= DATA LINES =
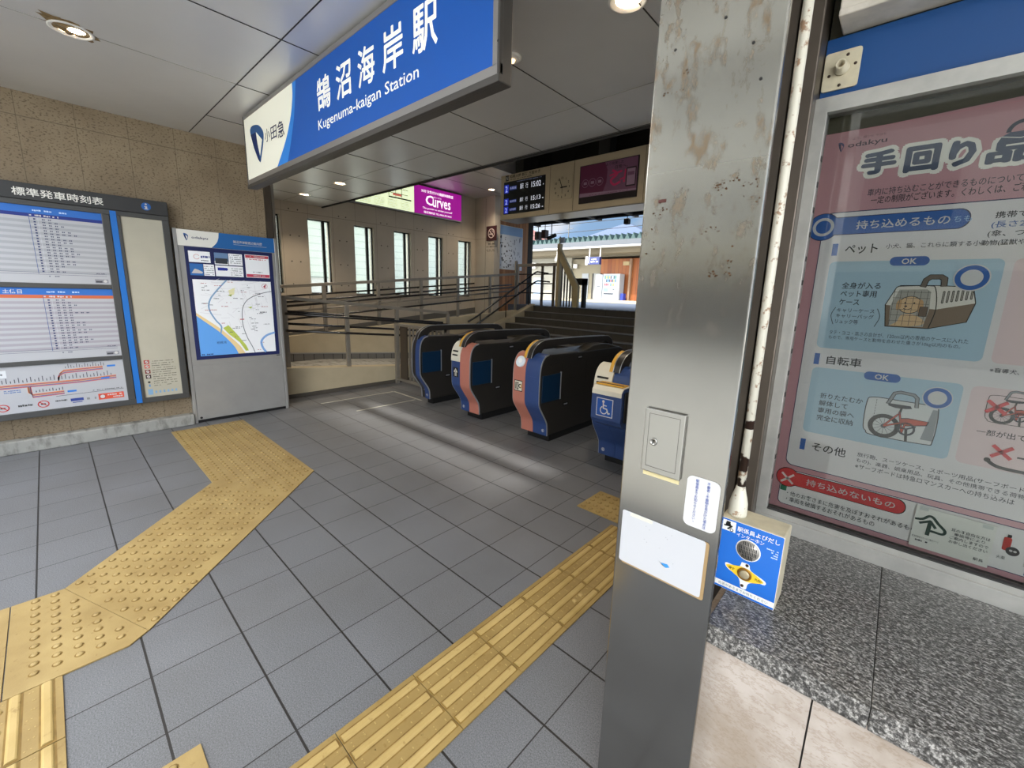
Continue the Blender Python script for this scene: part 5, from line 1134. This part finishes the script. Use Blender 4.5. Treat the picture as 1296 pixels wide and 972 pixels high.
MB().m(mat('blue_grey_door', '#9fb0c4', .5)).box(-23.8, -22.8, 27.9, 28.02, 1.17, 2.75).build('shutter', b)
MB().m(PAPER).box(-19.8, -19.45, 27.95, 28.05, 3.5, 3.82).build('wall_notice', b)
MB().m(PAPER).box(-24.2, -23.6, 27.8, 28.0, 3.5, 4.0).build('wall_box', b)
MB().m(mat('timber_box', '#a8946c', .6)).box(-15.4, -14.85, 27.9, 28.15, 3.65, 3.92).build('speaker_box', b)
MB().m(mat('brown_post', '#8a6f58', .6)).box(-14.9, -14.75, 27.9, 28.1, 1.17, 4.1).build('post', b)
for lab, x0, x1, z1, full in (('white drinks vending machine with rows of cans on the far platform', -16.56, -15.2, 3.02, 1), ('narrow pale locker cabinet left of the vending machine', -17.2, -16.6, 2.98, 0)):
    v = thing('vending_machine' if full else 'locker_cabinet', lab, 'vending machine' if full else 'cabinet', ((x0+x1)/2, 27.6, 1.17))
    MB().m(mat('machine_white', '#a3a8ae', .4)).box(x0, x1, 27.2, 27.9, 1.17, z1).build('body', v, bev=.02)
    if full:
        a = Art('y-', 27.195); a.rect(x0+.12, 2.15, x1-.25, 2.92, INK('#7d8f9e'), 1)
        R = random.Random(2)
        for r_ in range(3):
            for c in range(8): a.rect(x0+.15+c*.12, 2.18+r_*.25, x0+.23+c*.12, 2.36+r_*.25, INK(R.choice(('#c24a4a', '#3f6fb5', '#e8e2d0', '#4c8a6a', '#2b3550', '#d8a24a'))), 3)
        a.build('display_window', v); a = Art('y-', 27.195); a.rect(x0+.12, 1.55, x1-.45, 1.65, INK('#3a3f48'), 1); a.rect(x0+.12, 1.75, x0+.45, 2.0, INK('#7fb0c8'), 1); a.rect(x1-.5, 1.9, x1-.35, 1.96, INK('#2a2c30'), 1); a.build('dispensing_slot', v)
    else:
        a = Art('y-', 27.195); a.rect(x0+.15, 2.1, x0+.45, 2.16, INK('#2a2c30'), 1); a.rect(x1-.02, 1.2, x1, z1-.02, INK('#8c949c'), 1); a.build('lock', v)
o = MB().m(mat('bin_blue', '#2438a0', .5)).box(-15.15, -14.95, 27.4, 27.8, 1.17, 1.65).build('waste_bin'); tag(o, 'small blue bin beside the far vending machine', 'bin')
c = thing('platform_canopy', 'far platform canopy with a dark green ribbed metal edge', 'canopy', (-16, 27, 4.5))
mb = MB().m(mat('canopy_green', '#2b403e', .5, .3, .5, .1, 3))
for i in range(46):
    x = -26+i*.42; mb.prism([(x, 5.02), (x+.42, 5.02), (x+.34, 5.12), (x+.21, 5.42), (x+.08, 5.12)], 'y', 24.9, 32)
mb.build('ribbed_roof', c)
MB().m(mat('fascia_grey', '#46494e', .5)).box(-26, -6, 24.85, 25.0, 4.70, 5.04).build('fascia', c); MB().m(mat('gutter_grey', '#a4a5a3')).tube([(-26, 24.8, 4.63), (-6, 24.8, 4.63)], .07).build('gutter', c)
MB().m(mat('soffit_grey', '#6b665e', .7)).box(-26, -6, 25, 33, 4.62, 4.70).build('soffit', c)
mb = MB().m(mat('canopy_beam', '#7a705c', .6))
mb.bm.free()
for y in (26, 27): MB().m(mat('canopy_beam', '#7a705c', .6)).box(-26, -6, y, y+.15, 4.35, 4.62).build('beam', c)
s_ = thing('platform_sign', 'small navy hanging direction sign under the far canopy', 'sign', (-16.05, 25, 3.5))
MB().m(NAVY).box(-16.5, -15.57, 24.95, 25.2, 3.52, 4.02).build('panel', s_); MB().m(PAPER).box(-16.68, -16.5, 24.95, 25.05, 3.5, 4.05).build('end_panel', s_)
for x in (-16.5, -15.66): MB().m(WHITE).box(x, x+.06, 25.1, 25.16, 3.9, 4.62).build('hanger', s_)
a = Art('y-', 24.949); a.rect(-16.42, 3.6, -16.36, 3.95, PAPER, 1); a.fit('1番線', -16.2, 3.80, -15.8, 3.92, PAPER, 1); a.scribble(-16.25, 3.65, -15.68, 3.74, PAPER, 1, 3); a.build('lettering', s_)
l_ = thing('platform_lamp', 'white hanging lamp on the far platform left of the sign', 'lamp', (-19.3, 25.2, 3.9))
MB().m(WHITE).cyl((-19.3, 25.2, 4.1), (-19.3, 25.2, 4.62), .06).build('stem', l_); MB().m(WHITE).lathe([(.06, .3), (.14, .15), (.2, .02), (.18, -.06), (.01, -.1)], (-19.3, 25.2, 3.9), 16).build('shade', l_)
for lab, x, z in (('dark loudspeaker box hanging at the left of the pair above the platform', -7.87, 3.06), ('dark loudspeaker box hanging at the right of the pair above the platform', -7.63, 3.09)):
    q = thing('loudspeaker', lab, 'loudspeaker', (x, 9.35, z)); MB().m(mat('speaker_brown', '#4a3432', .5)).box(x-.07, x+.07, 9.27, 9.43, z-.12, z+.10).build('body', q, bev=.01); MB().m(DARK).cyl((x, 9.35, z+.10), (x, 9.35, 3.42), .01, 8).build('rod', q)
q = thing('security_camera', 'dark security camera hanging right of the loudspeakers', 'security camera', (-7.4, 9.35, 3.0)); MB().m(DARK).cyl((-7.52, 9.35, 2.96), (-7.26, 9.35, 3.04), .05, 12).build('body', q); MB().m(DARK).cyl((-7.4, 9.35, 3.0), (-7.4, 9.35, 3.42), .012, 8).build('rod', q)
q = thing('hanging_sensor', 'small dark box hanging from the platform roof beside the pillar', 'sensor', (-5.14, 9.35, 3.22)); MB().m(DARK).box(-5.20, -5.08, 9.29, 9.41, 3.15, 3.27).build('body', q, bev=.008); MB().m(DARK).cyl((-5.14, 9.35, 3.27), (-5.14, 9.35, 3.42), .01, 8).build('rod', q)
q = thing('utility_pole', 'slim pale mast beyond the far canopy', 'mast', (-27.9, 38.2, 0)); MB().m(GREYFR).cyl((-27.9, 38.2, 0), (-27.9, 38.2, 9.4), .07, 10, .05).build('pole', q); MB().m(GREYFR).box(-28.2, -27.3, 38.17, 38.23, 8.32, 8.37).build('cross_arm', q)
for z0, z1 in ((9.0, 8.9), (7.9, 8.3), (6.7, 6.95)): MB().m(DARK).tube([(-45, 38.2, z0), (-27.9, 38.2, (z0+z1)/2-.12), (0, 38.2, z1)], .03, 6).build('wire', q)
h = thing('house', 'distant house with a pale blue grey hipped roof', 'house', (-23, 42, 0))
MB().m(FARW).box(-27, -19, 39, 45, 0, 7.1).build('wall', h); mb = MB().m(mat('slate_roof', '#3c485e', .7)); mb.solid([(-27.6, 38.5, 7.1), (-18.4, 38.5, 7.1), (-18.4, 45.5, 7.1), (-27.6, 45.5, 7.1)], [(-23.1, 41.5, 9.0), (-22.6, 41.5, 9.0), (-22.6, 42.5, 9.0), (-23.1, 42.5, 9.0)]); mb.build('roof', h)
h = thing('house', 'distant house with a salmon pink roof at the left of the opening', 'house', (-37, 42, 0))
MB().m(FARW).box(-41, -33.6, 39, 45, 0, 7.0).build('wall', h); mb = MB().m(mat('pink_roof', '#8f5f58', .7)); mb.solid([(-41.5, 38.5, 7.0), (-33, 38.5, 7.0), (-33, 45.5, 7.0), (-41.5, 45.5, 7.0)], [(-38, 41.5, 9.6), (-37, 41.5, 9.6), (-37, 42.5, 9.6), (-38, 42.5, 9.6)]); mb.build('roof', h)

# ------------------------------------------------------------------ building seen through the ramp windows, unseen sun-blocking buildings over the street
h = thing('neighbour_house', 'white clapboard house seen through the ramp windows', 'house', (-17, 5, 0))
t_ = NT('white_clapboard'); c_ = t_.new('ShaderNodeTexCoord'); s3 = t_.new('ShaderNodeSeparateXYZ', {0: c_.outputs['Object']})
e_ = t_.math('LESS_THAN', t_.math('FRACT', t_.math('DIVIDE', s3.outputs[2], .24)), .1); t_.set(col=t_.mix(e_, '#cfd8cc', '#a9b3aa'), rough=.7)
MB().m(t_.m).box(-19, -15.2, -8, 13.0, 0, 5.6).build('wall', h); MB().m(mat('slate_roof', '#3c485e', .7)).prism([(-8.4, 5.6), (13.4, 5.6), (2.5, 7)], 'x', -19.2, -15.0).build('roof', h)
mb = MB().m(PAPER); mb.box(-15.2, -15.15, 5.6, 6.8, .6, 1.75); mb.m(mat('frame_grey', '#8d9690', .5)); 
for q in ((5.55, 5.6, .55, 1.8), (6.8, 6.85, .55, 1.8), (5.6, 6.8, 1.75, 1.8), (5.6, 6.8, .55, .6)): mb.box(-15.2, -15.12, *q)
mb.build('shutter_window', h)
for i, (x0, x1, z, lab) in enumerate(((-9, -5.0, 14.8, 'tall cream unseen sun-blocking building opposite, to the left'), (-4.98, -2.0, 12.25, 'lower cream unseen building letting the sun band in opposite the entrance'), (-1.98, 4.6, 14.8, 'tall cream unseen sun-blocking building opposite, to the right'))):  # unseen blocks, stepped in height to let one sun band reach the floor
    h = thing('sun_block_building', lab, 'building', ((x0+x1)/2, -14, 0), 'unseen sun-blocking buildings across the street'); MB().m(mat('street_wall', '#e6e2d8', .8, 0, .3, .06, .6)).box(x0, x1, -16, -12, 0, z).build('wall', h)
    m2 = MB().m(mat('street_glass', '#3c4650', .15))
    n = max(2, int((x1-x0)/3))
    for k in range(n):
        for zz in (3.6, 6.8): m2.box(x0+(k+.22)*(x1-x0)/n, x0+(k+.78)*(x1-x0)/n, -12.02, -11.98, zz, zz+1.4)
    m2.build('windows', h)
    MB().m(mat('reflected_band_brown', '#2e2823', .6)).box(x0+.02, x1-.02, -12, -11.9, 0, 2.35).build('reflected_dark_band', h)  # dark front and pale strip added for the bands mirrored in the pillar
    MB().m(mat('reflected_band_pale', '#b8a876', .7)).box(x0+.02, x1-.02, -12, -11.6, 2.55, 2.95).build('reflected_pale_band', h)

= WHAT IS BEING ASKED =
Look through the data and gather every line with the string "from" in it.

= OUTPUT =
Continue the Blender Python script for this scene: part 5, from line 1134. This part finishes the script. Use Blender 4.5. Treat the picture as 1296 pixels wide and 972 pixels high.
q = thing('hanging_sensor', 'small dark box hanging from the platform roof beside the pillar', 'sensor', (-5.14, 9.35, 3.22)); MB().m(DARK).box(-5.20, -5.08, 9.29, 9.41, 3.15, 3.27).build('body', q, bev=.008); MB().m(DARK).cyl((-5.14, 9.35, 3.27), (-5.14, 9.35, 3.42), .01, 8).build('rod', q)